The Soul's Resurrection

Eph. 2:1.---' And you [lit. 'you too,'] did he quicken.'

'And you, too'---such is the meaning of the Greek phrase. To get the connection we have to skip back over the ecstatic digression into which Paul is led by his thought of the risen and enthroned Lord and to pick up the thread of the argument at the twentieth verse of the previous chapter. There the writer is speaking of the power which raised Jesus from the dead; and the idea persists through the digression and emerges again here. The power which raised Jesus from the dead is also the power which raises men from the death of sin.

'And you, too . . .'. This is no mere analogy, as though the Resurrection of Jesus were only a type or illustration of what God does for men's souls. It is another characteristic manifestation of the same power, which quickens into life in whatever sphere it acts. The God with whom we have to do is a God of resurrections. That is His peculiar quality.

At first sight it does not appear as though there were a real parity between the case of Jesus and that of the soul. Jesus was raised from actual physical death; but to speak of death in relation to the ingenerate soul is surely only a figure of speech. St. Paul uses the word 'dead' bluntly and without qualification. He does not mince matters, and he was really transcribing his own experience. He remembered what he had been; he knew what he had become; and the only sufficient way of describing the difference was by saying that once he was dead and now he was alive. Men who fear being buried alive often insert in their wills a provision that their dead bodies shall be subjected to certain tests before interment. They prescribe the application of certain stimuli; and if the body does not react to these, then it is known to be truly dead. That is how death is known---it is a condition in which the body has ceased to react to the ordinary stimuli of life; and when Paul describes the state of the unregenerate soul as death, he means that it is insensible to what he had come to know to be the true stimuli of real life.

And, properly understood, the resurrection of a dead soul is no smaller marvel than the Resurrection of Jesus. It does at least require the exercise of the same power to accomplish it. It belongs to the same cycle of miracle. Easter in the soul is as Divine a work as Easter in Joseph's garden. It seems a curious anomaly that men should doubt the Resurrection when they may see around them at any time a succession of no less authentic resurrection in the conversion of men. That men's lives should be turned upside down so that they come to hate the things they loved, and to love what once they hated, is a phenomenon not to be explained by the subtlety of psychological analysis. It would be a thing by itself, if we did not know what happened in a garden tomb on an Easter morning. That is the class to which it belongs. The characteristic process of Nature may be creative evolution; the primary process of grace is creative revolution.

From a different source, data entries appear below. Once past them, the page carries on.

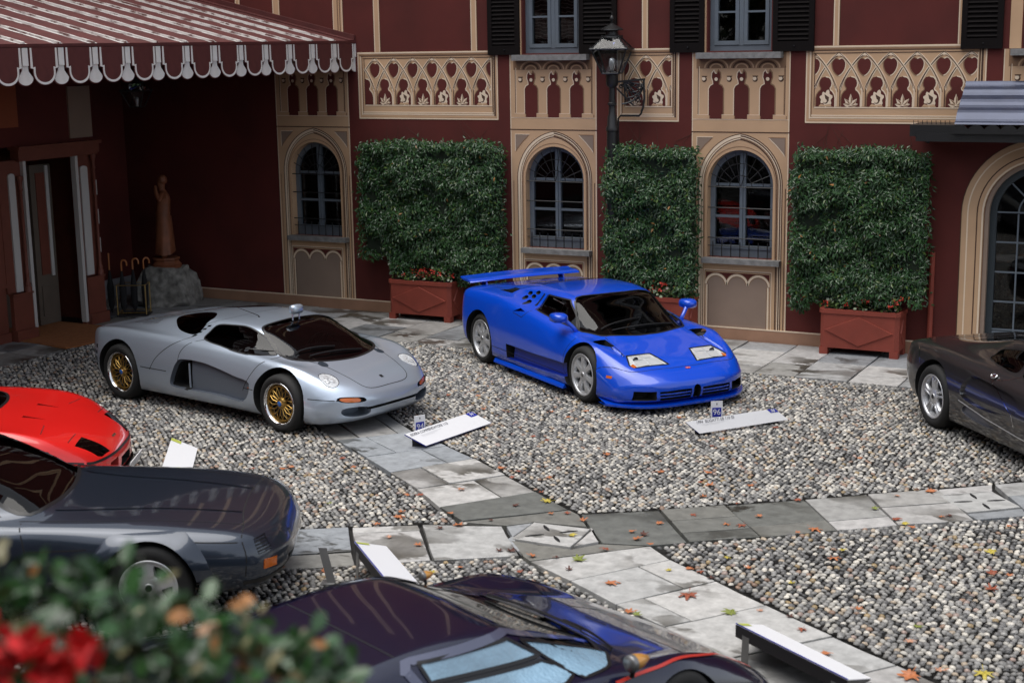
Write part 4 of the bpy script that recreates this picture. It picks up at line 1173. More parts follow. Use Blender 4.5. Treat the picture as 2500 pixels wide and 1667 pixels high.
# ================================================================== LANTERNS
def lantern(parent, z0, s=1.0):
    """four-sided street lantern standing on z0: body flares upwards"""
    w0, w1, h = .115*s, .245*s, .33*s
    b = MB()
    for i in range(4):
        a = PI/4+i*PI/2; c, q = math.cos(a)*1.414, math.sin(a)*1.414; a2 = a+PI/2; c2, q2 = math.cos(a2)*1.414, math.sin(a2)*1.414
        b.tube([(c*w0, q*w0, z0), (c*w1, q*w1, z0+h)], .012*s, 6); b.tube([(c*w0, q*w0, z0), (c2*w0, q2*w0, z0)], .012*s, 6); b.tube([(c*w1*1.06, q*w1*1.06, z0+h), (c2*w1*1.06, q2*w1*1.06, z0+h)], .014*s, 6)
        b.tube([(c*w1, q*w1, z0+h), (c*.11*s, q*.11*s, z0+h+.15*s)], .009*s, 6)
        b.lathe([(0, .035), (.012, .03), (.014, .015), (.008, 0)], 8, c=(c*w1, q*w1, z0+h)); b.lathe([(0, .035), (.010, .03), (.012, .015), (.007, 0)], 8, c=(c*.115*s, q*.115*s, z0+h+.15*s))
    b.build('frame', M['iron'], parent)
    b = MB(); zt = z0+h+.15*s
    b.lathe([(.155*s, zt), (.15*s, zt+.02*s), (.09*s, zt+.035*s), (.08*s, zt+.09*s), (.155*s, zt+.10*s), (.15*s, zt+.115*s), (.09*s, zt+.15*s), (.04*s, zt+.175*s), (.018*s, zt+.19*s), (.018*s, zt+.22*s), (.03*s, zt+.235*s), (.034*s, zt+.26*s), (.02*s, zt+.285*s), (.006*s, zt+.30*s), (.006*s, zt+.34*s), (0, zt+.345*s)], 20)
    b.build('cap', M['iron'], parent, angle=40)
    for i in range(4):
        a = PI/4+i*PI/2; c, q = math.cos(a)*1.414, math.sin(a)*1.414; a2 = a+PI/2; c2, q2 = math.cos(a2)*1.414, math.sin(a2)*1.414
        p = MB(); p.add([(c*w0, q*w0, z0), (c2*w0, q2*w0, z0), (c2*w1, q2*w1, z0+h), (c*w1, q*w1, z0+h)], [(0, 1, 2, 3)]); p.build('pane', M['lampglass'], parent)
        p = MB(); r = .11*s; p.add([(c*w1, q*w1, z0+h), (c2*w1, q2*w1, z0+h), (c2*r, q2*r, zt), (c*r, q*r, zt)], [(0, 1, 2, 3)]); p.build('roof_pane', M['lampglass'], parent)
    b = MB(); b.lathe([(0, z0+.01), (.035*s, z0+.01), (.03*s, z0+.06*s), (.04*s, z0+.10*s), (.045*s, z0+.16*s), (.03*s, z0+.20*s), (0, z0+.21*s)], 12); b.build('bulb', M['lens'], parent, smooth=True)
M['lampglass'] = glass_mat('lantern_glass', (0.78, 0.80, 0.82), 0.03)
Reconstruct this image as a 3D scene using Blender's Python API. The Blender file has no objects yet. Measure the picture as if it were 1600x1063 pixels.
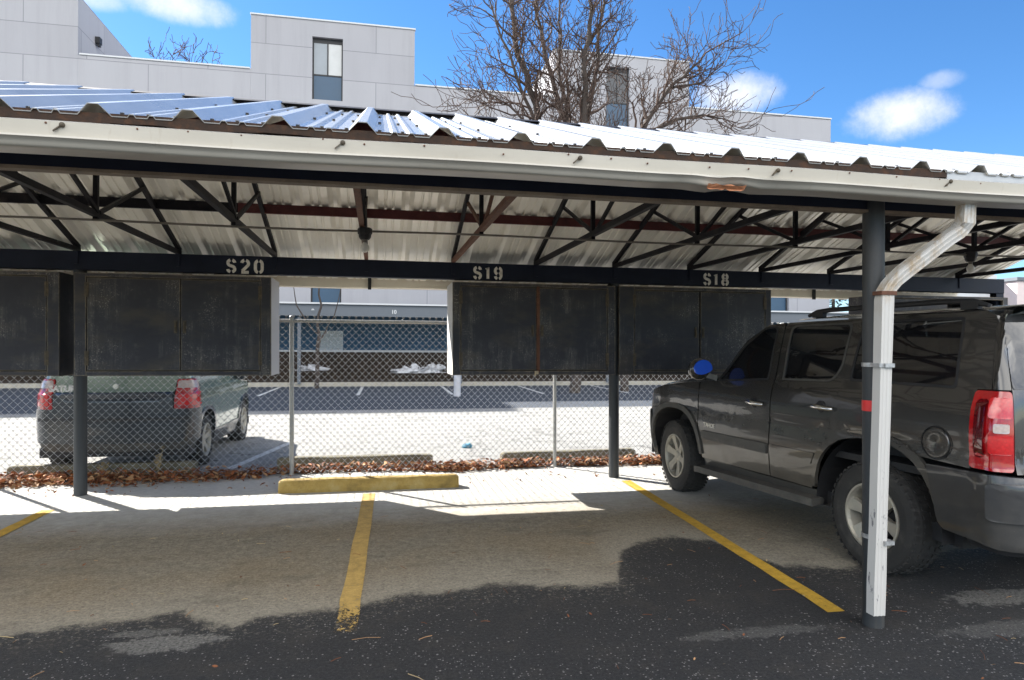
import bpy, bmesh, math, random
from mathutils import Vector, Matrix, noise
from mathutils.geometry import tessellate_polygon
R = math.radians
random.seed(11)
S = bpy.context.scene
COL = S.collection
LEAN = 0.0066

# ------------------------------------------------------------------ materials
def new_mat(name):
    m = bpy.data.materials.new(name); m.use_nodes = True
    nt = m.node_tree
    return m, nt, nt.nodes['Principled BSDF']
def N(nt, t, **kw):
    n = nt.nodes.new(t)
    for k, v in kw.items():
        if k.startswith('i_'): n.inputs[int(k[2:])].default_value = v
        else: setattr(n, k, v)
    return n
def coords(nt, scale=(1,1,1), loc=(0,0,0)):
    tc = N(nt, 'ShaderNodeTexCoord'); mp = N(nt, 'ShaderNodeMapping')
    mp.inputs['Scale'].default_value = scale; mp.inputs['Location'].default_value = loc
    nt.links.new(tc.outputs['Object'], mp.inputs[0])
    return mp.outputs[0]
def noise_tex(nt, vec, scale, detail=6, rough=.6):
    n = N(nt, 'ShaderNodeTexNoise'); n.inputs['Scale'].default_value = scale
    n.inputs['Detail'].default_value = detail; n.inputs['Roughness'].default_value = rough
    nt.links.new(vec, n.inputs['Vector']); return n.outputs['Fac']
def ramp(nt, fac, stops):
    r = N(nt, 'ShaderNodeValToRGB'); e = r.color_ramp.elements
    while len(e) < len(stops): e.new(.5)
    for i, (p, c) in enumerate(stops):
        e[i].position = p; e[i].color = (*c, 1) if len(c) == 3 else c
    nt.links.new(fac, r.inputs[0]); return r.outputs[0]
def mix(nt, fac, a, b, mode='MIX'):
    m = N(nt, 'ShaderNodeMix', data_type='RGBA', blend_type=mode)
    for sock, v in ((m.inputs[0], fac), (m.inputs[6], a), (m.inputs[7], b)):
        if isinstance(v, (int, float)): sock.default_value = v
        elif isinstance(v, tuple): sock.default_value = (*v, 1) if len(v) == 3 else v
        else: nt.links.new(v, sock)
    return m.outputs[2]
def math_n(nt, op, a, b=None, c=None):
    m = N(nt, 'ShaderNodeMath', operation=op)
    for i, v in enumerate((a, b, c)):
        if v is None: continue
        if isinstance(v, (int, float)): m.inputs[i].default_value = v
        else: nt.links.new(v, m.inputs[i])
    return m.outputs[0]
def bump(nt, bsdf, h, strength=.3, dist=.01):
    b = N(nt, 'ShaderNodeBump'); b.inputs['Strength'].default_value = strength; b.inputs['Distance'].default_value = dist
    nt.links.new(h, b.inputs['Height']); nt.links.new(b.outputs[0], bsdf.inputs['Normal'])
def simple(name, col, rough=.6, metal=0, var=.25, scale=6, bmp=.0, second=None, streak=False, coat=0, spec=None):
    """base colour with procedural wear: blotches towards `second`, and fine grain"""
    m, nt, b = new_mat(name)
    v = coords(nt, (1, 1, .12) if streak else (1, 1, 1))
    f = noise_tex(nt, v, scale); g = noise_tex(nt, coords(nt), scale * 9, 4)
    dark = tuple(c * (1 - var) for c in col); second = second or tuple(min(1, c * (1 + var)) for c in col)
    c = ramp(nt, f, [(.32, dark), (.52, col), (.75, second)])
    c = mix(nt, .35, c, ramp(nt, g, [(.3, dark), (.7, col)]))
    nt.links.new(c, b.inputs['Base Color'])
    r = math_n(nt, 'MULTIPLY_ADD', f, .25, rough - .12); nt.links.new(r, b.inputs['Roughness'])
    b.inputs['Metallic'].default_value = metal
    if coat: b.inputs['Coat Weight'].default_value = coat; b.inputs['Coat Roughness'].default_value = .05
    if spec is not None: b.inputs['Specular IOR Level'].default_value = spec
    if bmp: bump(nt, b, g, bmp, .004)
    return m

M = {}
M['navy'] = simple('navy_steel_paint', (.011, .016, .033), .55, 0, .35, 5, .05, (.018, .025, .044), spec=.25)
M['post'] = simple('worn_post_paint', (.030, .034, .038), .55, 0, .4, 8, .15, (.075, .066, .055), streak=True)
M['rust'] = simple('rusty_steel', (.13, .052, .028), .8, 0, .5, 14, .3, (.19, .10, .055))
M['rust_edge'] = simple('rust_edge', (.036, .018, .010), .9, 0, .6, 22, .6, (.10, .042, .018))
M['redox'] = simple('red_primer_steel', (.10, .018, .018), .65, 0, .4, 9, .1, (.14, .05, .04))
M['brownflange'] = simple('brown_flange', (.24, .185, .135), .75, 0, .45, 10, .2, (.33, .26, .19))
M['truss'] = simple('truss_paint', (.011, .0105, .015), .6, 0, .4, 8, .1, (.05, .042, .037), spec=.2)
M['beige'] = simple('beige_gutter_paint', (.76, .70, .58), .5, 0, .08, 4, .03, (.80, .74, .62))
M['white_metal'] = simple('chalky_white_paint', (.62, .61, .60), .5, 0, .1, 7, .05)
M['conduit'] = simple('dull_conduit', (.20, .18, .15), .55, .3, .3, 10)
M['shaded_concrete'] = simple('shaded_concrete', (.17, .15, .10), .95, 0, .4, 7, .5, (.25, .225, .16))  # concrete darkened all over, shade of the stops' fronts put into the colour
M['concrete'] = simple('weathered_concrete', (.34, .32, .27), .9, 0, .3, 9, .4, (.42, .40, .34))
M['yellow_stop'] = simple('faded_yellow_paint_on_concrete', (.36, .245, .065), .85, 0, .5, 6, .4, (.50, .41, .20))
M['galv'] = simple('galvanised_steel', (.37, .375, .38), .42, .35, .12, 20)
M['fence_post'] = simple('galvanised_post', (.42, .41, .38), .5, .4, .25, 9, .0, streak=True)
M['leaf'] = simple('dead_leaf', (.36, .115, .035), .8, 0, .5, 3, 0, (.48, .22, .085))
M['straw'] = simple('dry_straw', (.42, .32, .17), .85, 0, .3, 5)
M['bark'] = simple('winter_bark', (.055, .043, .037), .9, 0, .35, 5, .3, (.11, .09, .075))
M['twig'] = simple('winter_twig', (.075, .048, .038), .9, 0, .3, 2)
M['rubber'] = simple('tyre_rubber', (.028, .027, .026), .85, 0, .3, 12, .35, (.07, .065, .058))
M['alloy'] = simple('dusty_alloy', (.36, .34, .29), .45, .35, .2, 10, .05, (.5, .44, .34))
M['chrome'] = simple('chrome', (.75, .75, .75), .14, 1, .05, 4)
M['plastic'] = simple('black_plastic', (.018, .018, .02), .6, 0, .3, 12, .1)
M['greytrim'] = simple('grey_plastic_trim', (.075, .072, .066), .6, 0, .35, 9, .1, (.15, .135, .11))
M['dark'] = simple('dark_cavity', (.008, .008, .009), .9, 0, .2, 5)
M['seat'] = simple('dark_fabric_seat', (.04, .04, .045), .9, 0, .3, 8)
M['navy_wall'] = simple('blue_painted_wall', (.085, .19, .31), .7, 0, .15, 2, .05)
M['cp_white'] = simple('white_fascia_paint', (.52, .53, .54), .5, 0, .06, 1)
M['cp_grey'] = simple('grey_fascia', (.105, .12, .14), .55, 0, .1, 1)
M['door_white'] = simple('bright_white_door', (.9, .9, .9), .5, 0, .05, 2)
M['snow'] = simple('snow', (.42, .43, .46), .7, 0, .06, 5, .2)
M['soil'] = simple('dark_soil', (.045, .032, .024), .95, 0, .5, 5, .6, (.09, .06, .04))
M['shrub'] = simple('dead_shrub', (.035, .024, .018), .9, 0, .5, 4, 0, (.085, .055, .035))
M['evergreen'] = simple('evergreen_foliage', (.05, .075, .045), .8, 0, .4, 3, 0, (.11, .13, .08))
M['white_paint'] = simple('road_white', (.72, .72, .70), .8, 0, .2, 10)
M['litter_blue'] = simple('blue_plastic', (.10, .30, .42), .4, 0, .3, 30)
M['pink'] = simple('pale_pink_stucco', (.62, .52, .50), .8, 0, .08, 2)
M['stencil'] = simple('cream_stencil_paint', (.90, .86, .76), .8, 0, .25, 30)
M['bulb'] = simple('milky_bulb', (.74, .72, .66), .25, 0, .05, 4)
M['film'] = simple('blue_mirror_film', (.02, .13, .85), .25, 0, .1, 5)
M['badge'] = simple('badge_silver', (.62, .60, .55), .3, .6, .1, 10)
M['scuff'] = simple('orange_scuff', (.62, .25, .12), .8, 0, .35, 40)
M['reflector'] = simple('red_reflector_tape', (.62, .02, .02), .35, 0, .2, 30)
M['tape'] = simple('silver_strap', (.42, .42, .42), .4, .5, .4, 60)
M['hinge'] = simple('tarnished_hinge', (.10, .078, .052), .65, .2, .5, 30, .1, (.22, .16, .09))
M['edge_wear'] = simple('worn_door_edge', (.10, .082, .055), .75, 0, .6, 12, .1, (.24, .19, .12))
M['hasp'] = simple('brass_hasp', (.45, .36, .24), .5, .4, .3, 30)
M['panelgrey'] = simple('pale_panel', (.40, .41, .45), .5, 0, .08, 3)

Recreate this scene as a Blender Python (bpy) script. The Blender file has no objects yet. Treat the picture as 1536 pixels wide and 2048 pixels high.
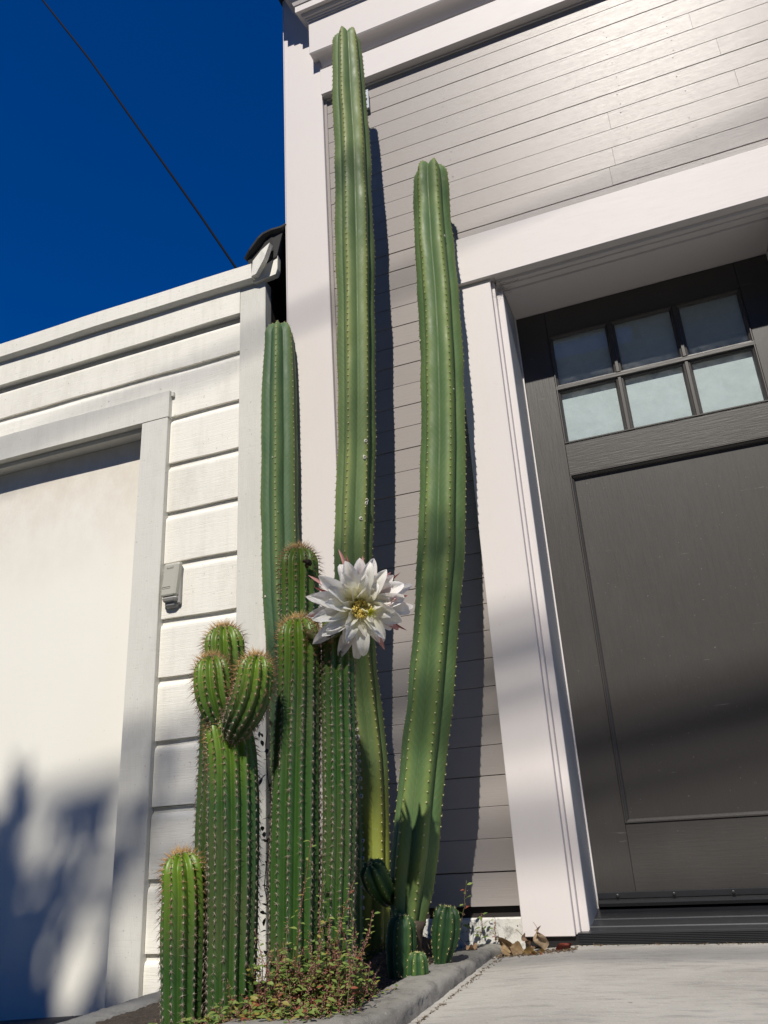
import bpy, math, random
import numpy as np
from mathutils import Vector, Matrix
random.seed(7)
RNG = np.random.default_rng(7)
R = math.radians
sc = bpy.context.scene

# ------------------------------------------------------------------ camera, sky, sun, exposure
SUN_EL, SUN_AZ = R(49.5), R(7.0)          # azimuth measured from -Y (the street side) towards +X
cam_d = bpy.data.cameras.new('camera')
cam = bpy.data.objects.new('camera', cam_d)
sc.collection.objects.link(cam)
yaw, pitch, roll = R(19.84462), R(21.97039), R(-3.50355)
fwd = Vector((-math.sin(yaw)*math.cos(pitch), math.cos(yaw)*math.cos(pitch), math.sin(pitch)))
rgt = Vector((math.cos(yaw), math.sin(yaw), 0)); upv = rgt.cross(fwd)
r2 = math.cos(roll)*rgt + math.sin(roll)*upv
u2 = -math.sin(roll)*rgt + math.cos(roll)*upv
m = Matrix((r2, u2, -fwd)).transposed().to_4x4()
m.translation = Vector((0, -2.25, 0))
cam.matrix_world = m
cam_d.sensor_fit = 'VERTICAL'; cam_d.sensor_height = 36; cam_d.lens = 1587.943/2048*36
cam_d.clip_start = 0.05; cam_d.clip_end = 500
sc.camera = cam

world = bpy.data.worlds.new('World'); sc.world = world; world.use_nodes = True
wn = world.node_tree; wn.nodes.clear()
sky = wn.nodes.new('ShaderNodeTexSky'); sky.sky_type = 'NISHITA'; sky.sun_disc = False
sky.sun_elevation = SUN_EL; sky.sun_rotation = R(180) - SUN_AZ
sky.altitude = 1500; sky.air_density = 0.75; sky.dust_density = 0.05; sky.ozone_density = 6.0
bg = wn.nodes.new('ShaderNodeBackground'); bg.inputs['Strength'].default_value = 0.10
wo = wn.nodes.new('ShaderNodeOutputWorld')
hsv = wn.nodes.new('ShaderNodeHueSaturation'); hsv.inputs['Saturation'].default_value = 1.75; hsv.inputs['Value'].default_value = 1.2; hsv.inputs['Hue'].default_value = .5125
wn.links.new(sky.outputs[0], hsv.inputs['Color']); wn.links.new(hsv.outputs[0], bg.inputs[0]); wn.links.new(bg.outputs[0], wo.inputs[0])

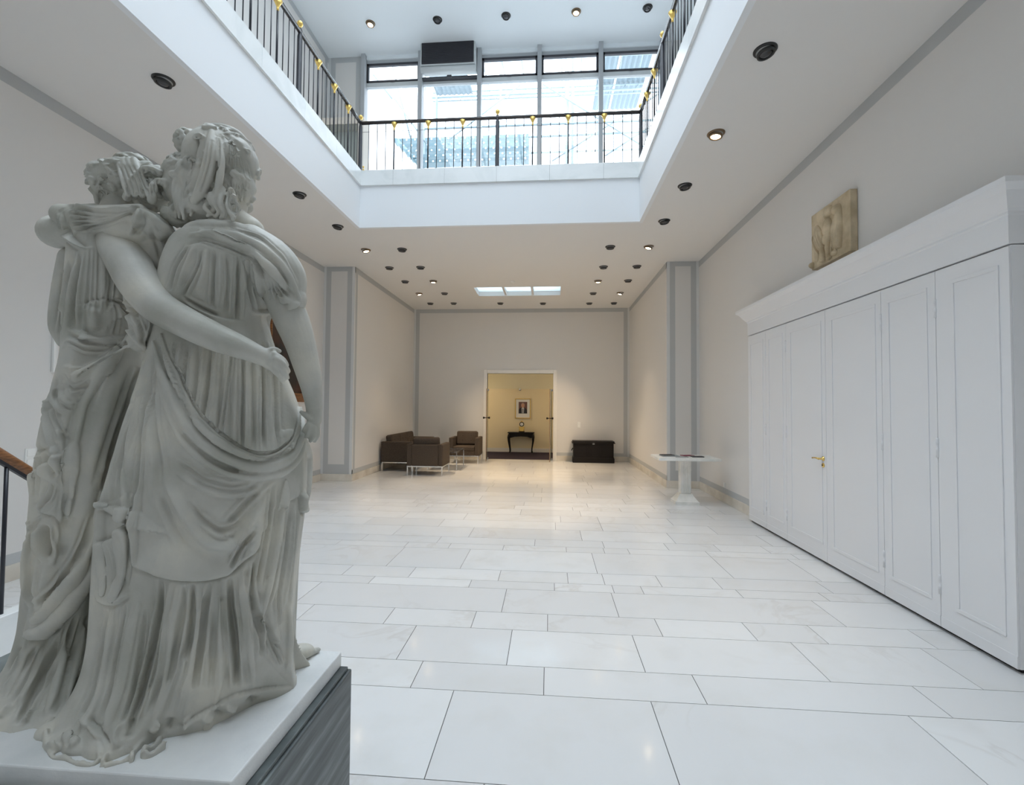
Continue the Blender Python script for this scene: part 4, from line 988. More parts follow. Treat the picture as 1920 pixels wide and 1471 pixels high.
def project(tree, pts, step=5.0):
    # photo points -> points on the carved surface
    q = []
    for (a, b), (c, d) in zip(pts[:-1], pts[1:]):
        n = max(1, int(math.hypot(c-a, d-b)/step))
        for k in range(n): q.append((a+(c-a)*k/n, b+(d-b)*k/n))
    q.append(pts[-1])
    # round the corners of the drawn line
    for _ in range(3):
        q = [q[0]]+[((q[i-1][0]+2*q[i][0]+q[i+1][0])/4, (q[i-1][1]+2*q[i][1]+q[i+1][1])/4) for i in range(1, len(q)-1)]+[q[-1]]
    out = []; nr = []
    for x, y in q:
        d = pray(x, y).normalized(); h = tree.ray_cast(CO, d)
        if h[0] is None:
            g0 = CO+d*(out[-1]-CO).length if out else CO+d*1.4
            h = tree.find_nearest(g0)
        out.append(Vector(h[0])); nr.append(Vector(h[1]))
    return out, nr
def carve(me, strokes, base=None):
    tree = bvh(base or me); V, Nn = arr(me); D = np.zeros(len(V))
    for st in strokes:
        kind, amp, w, pts = st[:4]; L = st[4] if len(st) > 4 else w*4
        if len(pts) < 2: continue
        q, nr = project(tree, pts); q = np.array([tuple(a) for a in q]); nr = np.array([tuple(a) for a in nr])
        reach = max(3*w, 3*L if kind in 'sS' else 0)
        lo = q.min(0)-reach; hi = q.max(0)+reach
        idx = np.where(((V > lo) & (V < hi)).all(1))[0]
        if not len(idx): continue
        Pt = V[idx]; best = np.full(len(idx), 1e9); bs = np.zeros(len(idx), int); bt = np.zeros(len(idx))
        for i in range(len(q)-1):
            a = q[i]; e = q[i+1]-a; ee = e@e+1e-12
            t = np.clip(((Pt-a)@e)/ee, 0, 1); d = np.linalg.norm(Pt-(a+t[:, None]*e), axis=1)
            m_ = d < best; best[m_] = d[m_]; bs[m_] = i; bt[m_] = t[m_]
        c = q[bs]+bt[:, None]*(q[bs+1]-q[bs]); tg = q[bs+1]-q[bs]; tg /= np.linalg.norm(tg, axis=1)[:, None]+1e-9
        u = (bs+bt)/(len(q)-1); tap = np.clip(np.minimum(u, 1-u)/0.18, 0, 1)**0.8
        if kind == 'S': tap = np.ones_like(u)
        face = (nr[bs]*Nn[idx]).sum(1); tap = tap*np.clip((face+0.1)/0.5, 0, 1)
        if kind == 'r': f = np.exp(-(best/w)**2)
        elif kind == 'v': f = -np.exp(-(best/w)**1.3)
        elif kind in 'sS':
            sd_ = ((Pt-c)*np.cross(Nn[idx], tg)).sum(1)
            f = np.where(sd_ > 0, np.exp(-(np.maximum(sd_, 0)/L)**2)*(1-np.exp(-np.maximum(sd_, 0)/(w*0.5))), -0.35*np.exp(-(np.maximum(-sd_, 0)/w)**2))
            # beyond the ends the line has no side
            f = f*np.where((u <= 0) | (u >= 1), 0.0 if kind == 's' else 1.0, 1.0)
        D[idx] += amp*f*tap*(AMP if kind in 'rv' else 1.15)
    V = V+Nn*D[:, None]
    me.vertices.foreach_set('co', V.astype(np.float32).ravel()); me.update(); return me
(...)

Nor is this miracle of resurrection performed once for all; He who raised us from the dead is continually raising us. It is one of the astonishing attributes of the Christian life that it is amenable to endless renewal; and it is well for us that it is so. The life of the Christian is not a steady ascent; it is---if it could be reduced to a graph---more like an average barometric chart, a thing of ups and downs. The saints and geniuses of the spiritual life have a great deal to say about what some of the call "dry seasons." All alike they tell us of periods in which God's face seemed to be withdrawn from them, when their spirits were arid and sterile, their spiritual impulses flickering and uncertain, when they had lost all sensitiveness to the normal stimuli of the spiritual life. For these times of depression there are many reasons---partly within us, partly without. They vary in intensity and in duration; and none of us ever escapes them. Not the saintliest soul has ever remained unbroken; the best of us make not infrequent and always unwelcome excursions into the valleys of twilight and despondency. But there is one thing which is universally true concerning the "dry season"---it always comes to an end. Easter comes round again to the soul; and the dark clouds disappear. New hope, new joy, new triumph, come to it---as it stands renewed and transfigured in the vivifying light of grace. And surely this is what we should expect, since the God we trust is a God of resurrection.

And even when the soul's declension has been voluntary, it is still within the range of this renovating grace if it but return to God; and in some ways the backslider's welcome is the most amazing turn in the workings of God's love. That one who of his own choice has put his light out should be permitted to rekindle it, no, should be invited to rekindle it in the flame that he had spurned is surely the supreme triumph of mercy. But the genius of God's love is that it will not let us go, and God is ready, even longs, to exercise His power of renewal on any object that comes within its reach. Renewal is the joy of God.